The Guardian is holding its own in the quality press market, with the paper's December ABC of 343,010 down 4.3% on the preceding month, and its average July to December circulation of 345,884 down 4% on the same period in 2007.

Nevertheless, Brooks admits the outlook for print is rocky. "Every paper is selling fewer copies than a year ago. The ad market is tightening radically and people are thinking twice about what they spend, even on items as small as a paper." He later adds: "I will never launch another print product - why would you?"
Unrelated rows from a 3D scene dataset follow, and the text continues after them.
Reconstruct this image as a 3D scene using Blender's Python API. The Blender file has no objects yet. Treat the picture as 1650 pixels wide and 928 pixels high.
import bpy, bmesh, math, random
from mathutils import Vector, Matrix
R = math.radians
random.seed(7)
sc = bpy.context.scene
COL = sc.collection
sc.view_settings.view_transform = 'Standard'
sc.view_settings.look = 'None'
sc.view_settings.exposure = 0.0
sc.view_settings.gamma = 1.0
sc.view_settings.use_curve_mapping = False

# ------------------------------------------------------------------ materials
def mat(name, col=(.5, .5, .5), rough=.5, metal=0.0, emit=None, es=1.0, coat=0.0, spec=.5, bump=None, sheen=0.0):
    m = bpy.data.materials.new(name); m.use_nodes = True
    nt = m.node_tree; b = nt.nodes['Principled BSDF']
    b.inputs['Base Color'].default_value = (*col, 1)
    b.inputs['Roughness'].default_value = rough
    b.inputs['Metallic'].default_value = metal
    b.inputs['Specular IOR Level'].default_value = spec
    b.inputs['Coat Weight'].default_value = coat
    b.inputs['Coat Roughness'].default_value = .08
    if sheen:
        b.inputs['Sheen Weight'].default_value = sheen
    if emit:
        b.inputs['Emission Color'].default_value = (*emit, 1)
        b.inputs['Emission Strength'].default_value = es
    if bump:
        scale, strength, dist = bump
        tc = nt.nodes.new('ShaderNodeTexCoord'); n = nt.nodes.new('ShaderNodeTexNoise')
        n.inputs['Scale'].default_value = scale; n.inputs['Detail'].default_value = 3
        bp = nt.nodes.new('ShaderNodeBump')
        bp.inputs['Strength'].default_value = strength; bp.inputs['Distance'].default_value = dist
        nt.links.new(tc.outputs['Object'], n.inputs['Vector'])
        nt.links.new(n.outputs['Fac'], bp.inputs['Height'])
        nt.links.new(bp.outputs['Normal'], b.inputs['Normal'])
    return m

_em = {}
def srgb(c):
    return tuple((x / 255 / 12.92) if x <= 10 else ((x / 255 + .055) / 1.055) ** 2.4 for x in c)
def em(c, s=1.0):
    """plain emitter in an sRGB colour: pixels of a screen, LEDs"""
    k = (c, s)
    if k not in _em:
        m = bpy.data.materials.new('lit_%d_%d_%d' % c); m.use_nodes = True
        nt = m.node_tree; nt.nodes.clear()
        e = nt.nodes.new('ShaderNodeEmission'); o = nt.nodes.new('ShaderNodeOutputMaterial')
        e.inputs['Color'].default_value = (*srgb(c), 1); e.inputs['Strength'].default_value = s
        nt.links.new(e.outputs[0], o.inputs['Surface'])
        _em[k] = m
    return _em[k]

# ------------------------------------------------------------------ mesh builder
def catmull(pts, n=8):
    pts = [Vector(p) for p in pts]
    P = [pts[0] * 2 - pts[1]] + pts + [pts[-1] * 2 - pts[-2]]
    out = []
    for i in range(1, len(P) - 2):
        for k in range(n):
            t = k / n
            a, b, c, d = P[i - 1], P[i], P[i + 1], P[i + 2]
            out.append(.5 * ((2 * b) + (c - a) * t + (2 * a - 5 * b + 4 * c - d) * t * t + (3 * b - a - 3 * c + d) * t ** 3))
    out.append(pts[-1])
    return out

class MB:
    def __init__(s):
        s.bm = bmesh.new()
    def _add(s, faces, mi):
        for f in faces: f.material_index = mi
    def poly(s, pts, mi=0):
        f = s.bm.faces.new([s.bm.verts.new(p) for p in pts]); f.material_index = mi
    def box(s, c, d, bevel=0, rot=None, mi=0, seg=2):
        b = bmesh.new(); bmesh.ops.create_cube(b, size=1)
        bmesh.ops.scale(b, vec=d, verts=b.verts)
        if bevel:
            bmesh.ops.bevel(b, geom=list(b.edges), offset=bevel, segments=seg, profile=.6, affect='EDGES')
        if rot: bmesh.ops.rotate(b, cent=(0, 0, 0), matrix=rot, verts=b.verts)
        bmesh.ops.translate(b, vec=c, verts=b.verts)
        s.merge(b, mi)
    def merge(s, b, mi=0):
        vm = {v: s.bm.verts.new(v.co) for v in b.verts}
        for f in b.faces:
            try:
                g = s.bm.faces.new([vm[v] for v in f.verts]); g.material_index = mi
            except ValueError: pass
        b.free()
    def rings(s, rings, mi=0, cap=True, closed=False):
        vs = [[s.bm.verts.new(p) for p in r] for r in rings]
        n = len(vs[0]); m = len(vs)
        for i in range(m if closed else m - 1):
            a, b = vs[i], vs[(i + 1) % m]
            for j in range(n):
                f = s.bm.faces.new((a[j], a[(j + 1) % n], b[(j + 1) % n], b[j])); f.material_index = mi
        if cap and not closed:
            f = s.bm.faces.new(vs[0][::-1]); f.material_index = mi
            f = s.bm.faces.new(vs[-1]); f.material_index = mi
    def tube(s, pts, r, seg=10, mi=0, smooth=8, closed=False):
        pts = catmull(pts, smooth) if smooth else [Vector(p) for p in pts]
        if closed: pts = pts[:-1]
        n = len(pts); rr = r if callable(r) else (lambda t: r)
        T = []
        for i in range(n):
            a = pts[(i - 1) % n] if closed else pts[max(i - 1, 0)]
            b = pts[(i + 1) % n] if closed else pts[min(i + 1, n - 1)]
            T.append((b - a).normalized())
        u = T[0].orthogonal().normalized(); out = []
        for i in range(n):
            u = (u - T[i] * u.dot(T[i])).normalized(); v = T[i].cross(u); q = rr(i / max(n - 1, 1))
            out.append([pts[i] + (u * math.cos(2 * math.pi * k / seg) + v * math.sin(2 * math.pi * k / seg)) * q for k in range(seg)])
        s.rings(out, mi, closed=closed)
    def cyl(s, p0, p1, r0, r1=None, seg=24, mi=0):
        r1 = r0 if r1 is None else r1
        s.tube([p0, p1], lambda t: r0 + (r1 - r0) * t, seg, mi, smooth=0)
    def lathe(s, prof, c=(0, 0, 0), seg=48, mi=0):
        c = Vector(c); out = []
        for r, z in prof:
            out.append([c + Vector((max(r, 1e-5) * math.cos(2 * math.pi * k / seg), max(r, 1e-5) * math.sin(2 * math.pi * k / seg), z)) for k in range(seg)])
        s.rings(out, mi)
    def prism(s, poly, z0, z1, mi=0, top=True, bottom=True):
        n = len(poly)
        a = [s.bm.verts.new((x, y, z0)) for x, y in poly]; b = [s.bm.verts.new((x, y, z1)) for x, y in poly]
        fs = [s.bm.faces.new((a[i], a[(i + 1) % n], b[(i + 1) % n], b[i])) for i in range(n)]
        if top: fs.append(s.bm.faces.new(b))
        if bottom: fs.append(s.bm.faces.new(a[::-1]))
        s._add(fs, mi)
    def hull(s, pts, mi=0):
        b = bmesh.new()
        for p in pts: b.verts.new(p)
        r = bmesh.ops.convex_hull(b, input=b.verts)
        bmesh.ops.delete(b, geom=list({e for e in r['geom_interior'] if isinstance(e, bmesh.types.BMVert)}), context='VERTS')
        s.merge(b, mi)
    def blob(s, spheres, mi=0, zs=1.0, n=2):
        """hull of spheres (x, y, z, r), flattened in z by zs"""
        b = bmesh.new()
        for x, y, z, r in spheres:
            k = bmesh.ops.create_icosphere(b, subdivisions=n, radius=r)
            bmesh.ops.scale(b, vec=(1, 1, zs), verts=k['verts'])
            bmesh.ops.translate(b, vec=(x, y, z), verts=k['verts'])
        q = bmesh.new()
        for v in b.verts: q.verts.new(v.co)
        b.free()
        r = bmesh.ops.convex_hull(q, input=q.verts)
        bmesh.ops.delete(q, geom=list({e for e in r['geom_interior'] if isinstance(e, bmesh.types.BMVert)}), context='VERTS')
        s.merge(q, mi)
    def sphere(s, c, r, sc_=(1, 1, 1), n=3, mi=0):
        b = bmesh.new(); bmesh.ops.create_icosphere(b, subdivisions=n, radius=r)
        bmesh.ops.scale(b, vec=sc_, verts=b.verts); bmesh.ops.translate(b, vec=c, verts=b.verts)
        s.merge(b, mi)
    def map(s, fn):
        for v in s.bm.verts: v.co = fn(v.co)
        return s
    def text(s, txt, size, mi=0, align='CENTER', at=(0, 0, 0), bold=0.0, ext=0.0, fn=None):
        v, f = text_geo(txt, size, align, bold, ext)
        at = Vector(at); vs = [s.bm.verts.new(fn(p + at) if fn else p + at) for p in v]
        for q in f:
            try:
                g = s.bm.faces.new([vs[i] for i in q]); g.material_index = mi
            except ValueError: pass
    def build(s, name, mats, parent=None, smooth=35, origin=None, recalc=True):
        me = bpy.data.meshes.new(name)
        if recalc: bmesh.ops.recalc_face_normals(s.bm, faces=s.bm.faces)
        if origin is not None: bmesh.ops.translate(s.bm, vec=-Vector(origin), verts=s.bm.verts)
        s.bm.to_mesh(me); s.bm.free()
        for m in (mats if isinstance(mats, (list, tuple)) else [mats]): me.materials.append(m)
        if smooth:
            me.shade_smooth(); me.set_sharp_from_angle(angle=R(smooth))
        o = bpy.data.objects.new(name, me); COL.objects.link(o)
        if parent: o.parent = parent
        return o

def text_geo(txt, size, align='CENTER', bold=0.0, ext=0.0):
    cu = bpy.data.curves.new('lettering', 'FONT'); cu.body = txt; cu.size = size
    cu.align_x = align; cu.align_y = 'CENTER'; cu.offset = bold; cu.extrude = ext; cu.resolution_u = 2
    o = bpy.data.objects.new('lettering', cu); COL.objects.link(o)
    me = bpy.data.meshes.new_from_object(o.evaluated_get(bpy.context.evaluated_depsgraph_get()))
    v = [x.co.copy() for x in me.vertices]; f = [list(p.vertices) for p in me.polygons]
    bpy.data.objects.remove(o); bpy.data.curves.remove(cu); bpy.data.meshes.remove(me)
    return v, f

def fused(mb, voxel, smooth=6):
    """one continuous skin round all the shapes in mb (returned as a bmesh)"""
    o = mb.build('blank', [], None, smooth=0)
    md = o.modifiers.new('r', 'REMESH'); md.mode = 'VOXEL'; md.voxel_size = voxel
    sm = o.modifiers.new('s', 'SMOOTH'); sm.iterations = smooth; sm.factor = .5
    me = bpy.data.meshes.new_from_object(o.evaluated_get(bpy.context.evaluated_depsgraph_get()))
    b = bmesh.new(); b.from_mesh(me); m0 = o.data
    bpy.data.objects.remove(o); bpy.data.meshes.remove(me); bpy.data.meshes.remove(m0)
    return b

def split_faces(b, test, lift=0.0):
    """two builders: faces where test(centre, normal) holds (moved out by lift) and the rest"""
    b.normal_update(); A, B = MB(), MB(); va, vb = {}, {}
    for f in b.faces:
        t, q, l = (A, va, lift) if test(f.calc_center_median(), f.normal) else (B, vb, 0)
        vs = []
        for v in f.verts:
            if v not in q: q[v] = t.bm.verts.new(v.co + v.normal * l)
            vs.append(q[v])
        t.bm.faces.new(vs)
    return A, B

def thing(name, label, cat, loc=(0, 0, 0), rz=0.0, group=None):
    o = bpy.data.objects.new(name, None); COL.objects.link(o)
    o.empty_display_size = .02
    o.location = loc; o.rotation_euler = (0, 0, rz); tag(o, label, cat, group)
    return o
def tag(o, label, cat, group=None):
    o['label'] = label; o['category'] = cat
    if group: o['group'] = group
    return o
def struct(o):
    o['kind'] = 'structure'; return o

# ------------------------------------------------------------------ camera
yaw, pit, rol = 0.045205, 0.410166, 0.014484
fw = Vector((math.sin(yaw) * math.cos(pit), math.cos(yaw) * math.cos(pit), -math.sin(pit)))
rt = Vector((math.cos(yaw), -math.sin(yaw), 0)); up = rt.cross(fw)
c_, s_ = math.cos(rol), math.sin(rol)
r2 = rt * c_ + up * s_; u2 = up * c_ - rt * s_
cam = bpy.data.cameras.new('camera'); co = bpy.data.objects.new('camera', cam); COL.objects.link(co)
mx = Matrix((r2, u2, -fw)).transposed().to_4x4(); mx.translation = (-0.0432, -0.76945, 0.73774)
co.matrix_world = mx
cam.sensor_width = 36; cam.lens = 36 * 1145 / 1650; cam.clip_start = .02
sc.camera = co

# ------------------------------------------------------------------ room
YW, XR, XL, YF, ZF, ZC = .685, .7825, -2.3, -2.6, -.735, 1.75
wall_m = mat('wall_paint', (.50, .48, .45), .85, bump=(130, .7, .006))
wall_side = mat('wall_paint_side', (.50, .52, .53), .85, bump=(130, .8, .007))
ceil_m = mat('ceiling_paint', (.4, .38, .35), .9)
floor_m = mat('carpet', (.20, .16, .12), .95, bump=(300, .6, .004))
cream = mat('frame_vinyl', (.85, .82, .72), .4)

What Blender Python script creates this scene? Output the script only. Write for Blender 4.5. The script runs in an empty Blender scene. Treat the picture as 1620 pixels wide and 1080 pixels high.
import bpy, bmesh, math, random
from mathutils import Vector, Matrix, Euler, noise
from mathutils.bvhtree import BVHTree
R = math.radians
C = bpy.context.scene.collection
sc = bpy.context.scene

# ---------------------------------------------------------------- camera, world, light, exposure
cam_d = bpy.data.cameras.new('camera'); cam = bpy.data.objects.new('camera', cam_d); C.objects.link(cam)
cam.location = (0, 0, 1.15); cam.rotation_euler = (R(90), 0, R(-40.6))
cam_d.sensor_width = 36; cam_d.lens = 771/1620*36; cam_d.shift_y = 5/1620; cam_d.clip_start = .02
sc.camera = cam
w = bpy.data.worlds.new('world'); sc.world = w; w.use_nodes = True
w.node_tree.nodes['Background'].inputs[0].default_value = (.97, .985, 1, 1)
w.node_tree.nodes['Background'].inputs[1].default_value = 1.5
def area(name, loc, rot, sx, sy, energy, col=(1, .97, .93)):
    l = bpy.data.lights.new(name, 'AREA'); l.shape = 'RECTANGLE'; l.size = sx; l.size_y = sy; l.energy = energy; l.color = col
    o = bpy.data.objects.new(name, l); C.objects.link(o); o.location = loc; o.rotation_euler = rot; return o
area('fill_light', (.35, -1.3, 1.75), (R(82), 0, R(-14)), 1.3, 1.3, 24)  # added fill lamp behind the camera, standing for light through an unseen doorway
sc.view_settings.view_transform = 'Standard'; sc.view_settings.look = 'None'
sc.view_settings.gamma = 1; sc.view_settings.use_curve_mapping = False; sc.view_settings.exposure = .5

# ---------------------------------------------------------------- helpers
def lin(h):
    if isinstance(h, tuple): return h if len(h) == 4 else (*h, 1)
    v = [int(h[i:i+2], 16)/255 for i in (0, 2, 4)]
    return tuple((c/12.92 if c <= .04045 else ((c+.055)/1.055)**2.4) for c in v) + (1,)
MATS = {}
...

When Brooks, the co-founder of Media Week, was last interviewed by this magazine in 2005, he predicted that most B2B magazines would be online-only by 2010 and he forecasts that some national papers will similarly drop out of the market in the next two years, with Independent News & Media's titles the "most challenged".

On IN&M's planned move to Associated's HQ, he says: "You know those Hammer Horror movies where you get travellers being pursued by wolves through a dark wood and they come across a castle and the door is answered by Count Dracula? That's what I think about The Independent - it is in the castle of Count Dracula."

Price increases
Meanwhile, raw paper prices are forecast to rise 16% this year - and, with the cover prices of The Guardian (Monday to Friday) and Observer fixed at 80p and £1.90 respectively since September 2007, Brooks does not rule out further price hikes. He says: "Any business that says it would never raise its prices is bonkers."

GN&M's long-term strategy is to become "the world's leading liberal voice", building on international moves such as the launch of Guardian America in 2007, which now attracts between six and seven million users.

However, although GN&M will launch a news wire serving the Arab region in the first quarter of this year, Brooks rules out further global expansion in 2009, indicating that 2010 will be the time for moves into "Anglo­phone markets, growth markets and countries where there is no strong tradition of free speech in print".

He says: "The bulk of our business is still in print, but equally the growth of the business will be in digital, and much of that growth will be outside the UK. Our journalism is now reaching 20 times more people than it did 10 years ago [GN&M has an estimated global reach of 30,007,667] and that is as a result of the web."

Paper prices may be soaring, readers may be losing their appetite for print news and the ad market may be in freefall, but GN&M's belief in the quality of its editorial should keep the wolves from the castle of Count Brooks in the annus horribilis of 2009.

CV
2006 Managing director, Guardian News & Media
2003 Managing director, IPC Ignite
2000 Managing director, IPC Southbank
1999 Network managing director, Emap UK
1994 Director, Emap Business Comms
1992 Publishing director, Emap Business Communications
1991 Head of corporate planning, Emap
1989 Managing director of start-up publishing business in Australia
1985 Co-founder and launch editor, Media Week
2008-2010 Chair of the Newspaper Publishers Association

Family Married with three children
Lives Harpenden, Hertfordshire
Favourite bands Elbow, Joan as Policewoman, Cat Power
Football team Arsenal

Brooks on...
The fate of the magazine market: If I had a pound for every title that will close in 2009, I'd have enough money to subscribe to both Monocle and Intelligent Life - but that would be pointless, because neither of them will be around by the end of this year.
The merger of the Mail and Mail on Sunday sales teams: What took them so long?
Chairing meetings of the Newspaper Publishers Association: I am told council meetings often used to degenerate into stand-up rows. However, these days, the competitive forces outside the newspaper industry are so much more threatening than our internal rivalries that meetings tend to be very harmonious.
Elton John's libel suit over an article by columnist Marina Hyde: Most media owners don't have the stomach for the fight because it is expensive and risky. Elton John couldn't take the joke - and the judge ruled he should have been able to take the joke. The verdict was a triumph for all comic writers.
American newspapers: Each of them has enjoyed a very cosy monopoly for more than 100 years. Even the mighty New York Times can be hard work, and many other supposedly great American newspapers are terribly dull.